→ Information shown:
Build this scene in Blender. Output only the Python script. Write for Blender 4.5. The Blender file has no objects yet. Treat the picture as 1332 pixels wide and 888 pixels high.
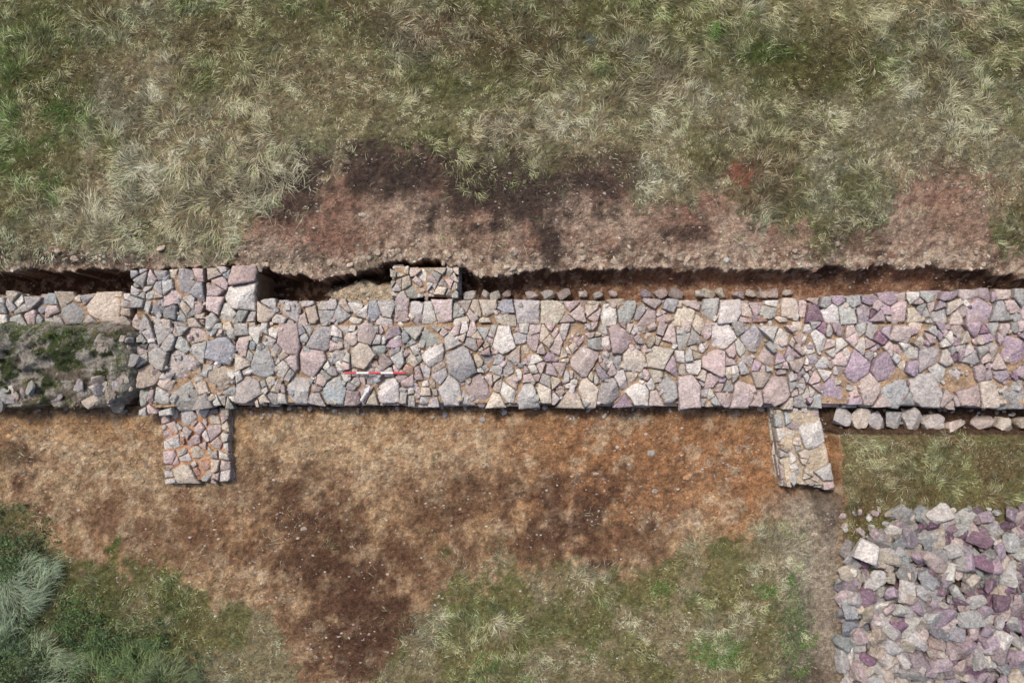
import bpy, bmesh, math, numpy as np
from mathutils import Vector, Euler
rs = np.random.RandomState(7)
S = 80.0; CAMZ = 12.0
# ---------------- plan units: 80 per metre -----------------
def W(px, py, z=0.0):
    k = (CAMZ - z) / CAMZ
    return ((px - 666) / S * k, (444 - py) / S * k)
def toplan(X, Y):
    return X * S + 666, 444 - Y * S
# ---------------- noise ----------------
TAB = rs.rand(256, 256)
def vnoise(x, y, seed=0):
    x = x + seed * 17.31; y = y + seed * 9.77
    xi = np.floor(x).astype(int); yi = np.floor(y).astype(int)
    fx = x - xi; fy = y - yi
    fx = fx * fx * (3 - 2 * fx); fy = fy * fy * (3 - 2 * fy)
    a = TAB[xi & 255, yi & 255]; b = TAB[(xi + 1) & 255, yi & 255]
    c = TAB[xi & 255, (yi + 1) & 255]; d = TAB[(xi + 1) & 255, (yi + 1) & 255]
    return (a * (1 - fx) + b * fx) * (1 - fy) + (c * (1 - fx) + d * fx) * fy
def fbm(x, y, scale, octs=4, seed=0):
    s = 0; a = 1; t = 0
    x = np.asarray(x, float) / scale; y = np.asarray(y, float) / scale
    for o in range(octs):
        s = s + a * vnoise(x, y, seed + o * 3.1); t += a; a *= .58
        x, y = x * 1.7 + y * 1.05, y * 1.7 - x * 1.05
    return s / t
def ss(a, b, x):
    t = np.clip((x - a) / (b - a), 0, 1); return t * t * (3 - 2 * t)
def blob(x, y, cx, cy, rx, ry, rot=0, soft=.45, warp=.8, ws=45, seed=5):
    r = math.radians(rot); dx = x - cx; dy = y - cy
    u = (dx * math.cos(r) + dy * math.sin(r)) / rx; v = (-dx * math.sin(r) + dy * math.cos(r)) / ry
    d = np.sqrt(u * u + v * v) + (fbm(x, y, ws, 5, seed + cx * .013) - .5) * 2 * warp
    return 1 - ss(1 - soft, 1 + soft, d)
def mix(a, b, t):
    t = np.asarray(t)[..., None]; return a * (1 - t) + np.asarray(b) * t

XE = [-150, 0, 170, 300, 345, 400, 440, 505, 560, 600, 640, 700, 800, 1000, 1180, 1260, 1332, 1500]
YE = [351, 351, 349, 347, 350, 360, 359, 340, 337, 349, 358, 352, 349, 351, 345, 350, 360, 360]
def edgeN(x):
    return np.interp(x, XE, YE) + (fbm(x, x * 0 + 3, 16, 5, 2) - .5) * 20
def in_x(x): return (x > -150) & (x < 1500)
def turf_mask(x, y):
    n = (fbm(x, y, 25, 3, 9) - .5) * 30
    right = 184 - ((y - 472) / 62.) ** 2 * 22
    m = ss(0, 14, right + n * .7 - x) * ss(0, 10, y - (416 + n * .5)) * ss(0, 5, 531 + n * .3 - y) * (x > -150)
    return m
def heapf(x, y):
    return blob(x, y, 1305, 832, 210, 148, 12, .35, .22, 40, 3)
def height(x, y):
    x = np.asarray(x, float); y = np.asarray(y, float)
    n1 = fbm(x, y, 110, 3, 1) - .5; n2 = fbm(x, y, 14, 3, 4) - .5; n3 = fbm(x, y, 40, 3, 14) - .5; n4 = fbm(x, y, 5, 2, 24) - .5
    near = in_x(x)
    h = n1 * .12 + n2 * .06 + n3 * .08 + n4 * .04
    e = edgeN(x)
    dn = e - y
    h = h - .12 * ss(70, 0, dn) * near
    fl = -.38 * (1 - ss(630, 800, y + n1 * 80)) + n2 * .05 + n3 * .05 + n4 * .045
    fmask = near * (y > 527) * (1 - ss(985, 1075, x + n3 * 40 - 70 * ss(720, 600, y)))
    h = np.where(near & (y > 527), h * (1 - fmask) + fl * fmask, h)
    east = near & (x > 1068) & (y > 524)
    led = 561 + (fbm(x, y, 20, 3, 8) - .5) * 12
    h = np.where(east, np.where(y < led, -.36 + n2 * .04, -.06 + n2 * .03 + n1 * .08 - .05 * ss(20, 0, y - led)), h)
    cw = (x > 985) & (x < 1092) & (y > 524)
    h = np.where(cw, h + (-.40 + n2 * .03 - h) * ss(985, 1004, x) * ss(668, 632, y), h)
    h = np.where(near & (y >= 389) & (y <= 530), -.5, h)
    dp = np.interp(x, [-150, 172, 330, 360, 400, 540, 600, 700, 1100, 1500], [-1.0, -1.0, -1.0, -1.0, -.85, -.85, -.8, -.6, -.48, -.45])
    tr = near & (y > e) & (y < 396)
    side = ss(0, 16, y - e)
    h = np.where(tr, -.15 + (dp + .15) * np.where(x < 600, ss(0, 5, y - e), .4 * ss(0, 3, y - e) + .6 * side) + n2 * .06 + n4 * .03, h)
    sp = blob(x, y, 472, 382, 62, 20, -3, .25, .35, 20)
    h = np.where((y > e + 4) & (y < 396) & near, h + .45 * sp, h)
    tm = turf_mask(x, y)
    h = np.where(tm > .02, -.35 + (.43 + n2 * .25 + n3 * .25 + n4 * .06) * tm ** .5, h)
    h = h + .17 * heapf(x, y) * (x > 1080)
    return h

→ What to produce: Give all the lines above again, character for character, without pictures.

→ Solution below:
Build this scene in Blender. Output only the Python script. Write for Blender 4.5. The Blender file has no objects yet. Treat the picture as 1332 pixels wide and 888 pixels high.
import bpy, bmesh, math, numpy as np
from mathutils import Vector, Euler
rs = np.random.RandomState(7)
S = 80.0; CAMZ = 12.0
# ---------------- plan units: 80 per metre -----------------
def W(px, py, z=0.0):
    k = (CAMZ - z) / CAMZ
    return ((px - 666) / S * k, (444 - py) / S * k)
def toplan(X, Y):
    return X * S + 666, 444 - Y * S
# ---------------- noise ----------------
TAB = rs.rand(256, 256)
def vnoise(x, y, seed=0):
    x = x + seed * 17.31; y = y + seed * 9.77
    xi = np.floor(x).astype(int); yi = np.floor(y).astype(int)
    fx = x - xi; fy = y - yi
    fx = fx * fx * (3 - 2 * fx); fy = fy * fy * (3 - 2 * fy)
    a = TAB[xi & 255, yi & 255]; b = TAB[(xi + 1) & 255, yi & 255]
    c = TAB[xi & 255, (yi + 1) & 255]; d = TAB[(xi + 1) & 255, (yi + 1) & 255]
    return (a * (1 - fx) + b * fx) * (1 - fy) + (c * (1 - fx) + d * fx) * fy
def fbm(x, y, scale, octs=4, seed=0):
    s = 0; a = 1; t = 0
    x = np.asarray(x, float) / scale; y = np.asarray(y, float) / scale
    for o in range(octs):
        s = s + a * vnoise(x, y, seed + o * 3.1); t += a; a *= .58
        x, y = x * 1.7 + y * 1.05, y * 1.7 - x * 1.05
    return s / t
def ss(a, b, x):
    t = np.clip((x - a) / (b - a), 0, 1); return t * t * (3 - 2 * t)
def blob(x, y, cx, cy, rx, ry, rot=0, soft=.45, warp=.8, ws=45, seed=5):
    r = math.radians(rot); dx = x - cx; dy = y - cy
    u = (dx * math.cos(r) + dy * math.sin(r)) / rx; v = (-dx * math.sin(r) + dy * math.cos(r)) / ry
    d = np.sqrt(u * u + v * v) + (fbm(x, y, ws, 5, seed + cx * .013) - .5) * 2 * warp
    return 1 - ss(1 - soft, 1 + soft, d)
def mix(a, b, t):
    t = np.asarray(t)[..., None]; return a * (1 - t) + np.asarray(b) * t

XE = [-150, 0, 170, 300, 345, 400, 440, 505, 560, 600, 640, 700, 800, 1000, 1180, 1260, 1332, 1500]
YE = [351, 351, 349, 347, 350, 360, 359, 340, 337, 349, 358, 352, 349, 351, 345, 350, 360, 360]
def edgeN(x):
    return np.interp(x, XE, YE) + (fbm(x, x * 0 + 3, 16, 5, 2) - .5) * 20
def in_x(x): return (x > -150) & (x < 1500)
def turf_mask(x, y):
    n = (fbm(x, y, 25, 3, 9) - .5) * 30
    right = 184 - ((y - 472) / 62.) ** 2 * 22
    m = ss(0, 14, right + n * .7 - x) * ss(0, 10, y - (416 + n * .5)) * ss(0, 5, 531 + n * .3 - y) * (x > -150)
    return m
def heapf(x, y):
    return blob(x, y, 1305, 832, 210, 148, 12, .35, .22, 40, 3)
def height(x, y):
    x = np.asarray(x, float); y = np.asarray(y, float)
    n1 = fbm(x, y, 110, 3, 1) - .5; n2 = fbm(x, y, 14, 3, 4) - .5; n3 = fbm(x, y, 40, 3, 14) - .5; n4 = fbm(x, y, 5, 2, 24) - .5
    near = in_x(x)
    h = n1 * .12 + n2 * .06 + n3 * .08 + n4 * .04
    e = edgeN(x)
    dn = e - y
    h = h - .12 * ss(70, 0, dn) * near
    fl = -.38 * (1 - ss(630, 800, y + n1 * 80)) + n2 * .05 + n3 * .05 + n4 * .045
    fmask = near * (y > 527) * (1 - ss(985, 1075, x + n3 * 40 - 70 * ss(720, 600, y)))
    h = np.where(near & (y > 527), h * (1 - fmask) + fl * fmask, h)
    east = near & (x > 1068) & (y > 524)
    led = 561 + (fbm(x, y, 20, 3, 8) - .5) * 12
    h = np.where(east, np.where(y < led, -.36 + n2 * .04, -.06 + n2 * .03 + n1 * .08 - .05 * ss(20, 0, y - led)), h)
    cw = (x > 985) & (x < 1092) & (y > 524)
    h = np.where(cw, h + (-.40 + n2 * .03 - h) * ss(985, 1004, x) * ss(668, 632, y), h)
    h = np.where(near & (y >= 389) & (y <= 530), -.5, h)
    dp = np.interp(x, [-150, 172, 330, 360, 400, 540, 600, 700, 1100, 1500], [-1.0, -1.0, -1.0, -1.0, -.85, -.85, -.8, -.6, -.48, -.45])
    tr = near & (y > e) & (y < 396)
    side = ss(0, 16, y - e)
    h = np.where(tr, -.15 + (dp + .15) * np.where(x < 600, ss(0, 5, y - e), .4 * ss(0, 3, y - e) + .6 * side) + n2 * .06 + n4 * .03, h)
    sp = blob(x, y, 472, 382, 62, 20, -3, .25, .35, 20)
    h = np.where((y > e + 4) & (y < 396) & near, h + .45 * sp, h)
    tm = turf_mask(x, y)
    h = np.where(tm > .02, -.35 + (.43 + n2 * .25 + n3 * .25 + n4 * .06) * tm ** .5, h)
    h = h + .17 * heapf(x, y) * (x > 1080)
    return h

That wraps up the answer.